PHGSの活用により、オンライン投票やデジタル契約といった場面での認証プロセスが効率化され、なりすましや多重アカウントといった問題への効果的な対策が期待されています。
生体認証
生体認証技術は、PoPの実現において重要な役割を果たします。例えば、虹彩認証を活用した「Worldcoin」は、ユーザーが一意のIDを取得し、それに基づいて人間性を証明する仕組みを提供しています。これにより、なりすましリスクが大幅に低減されます。
AIエージェントの特徴まとめ
本記事では、AIエージェントを支える技術や活用例について、「経済的自律性」「行動の自律性」「人間とAIの境界線」の三要素に分けて説明してきました。

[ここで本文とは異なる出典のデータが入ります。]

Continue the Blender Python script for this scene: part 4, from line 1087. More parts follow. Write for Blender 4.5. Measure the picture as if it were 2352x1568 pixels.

最後に、これらが構成するAIエージェントの特徴をまとめましょう。
特徴 | 説明 | 期待される効果 |
---|---|---|
自律的な意思決定 | AIエージェントがアクションを計画・実行し、結果を基に次の行動を決定する能力。 | 決済や契約の自動化が可能になり、複雑なタスクの効率的な処理を実現。 |
信頼性の確保 | TEE(Trusted Execution Environment)により、個人情報や機密データを安全に管理。 | 個人情報保護とデータの完全性を保証し、AIエージェントが安全に活動できる環境を構築。 |
人間社会との健全な関係性 | Proof of Personhood(PoP)でAIエージェントとなりすましや誤情報拡散を防止。 | デジタル空間での透明性を向上させ、信頼できるAIエージェントとの健全な関係性を確立。 |
これらの特徴を持つAIエージェントは、複雑なタスクの自動化を可能にするだけでなく、安全性と信頼性を確保し、デジタル社会での活用が期待されています。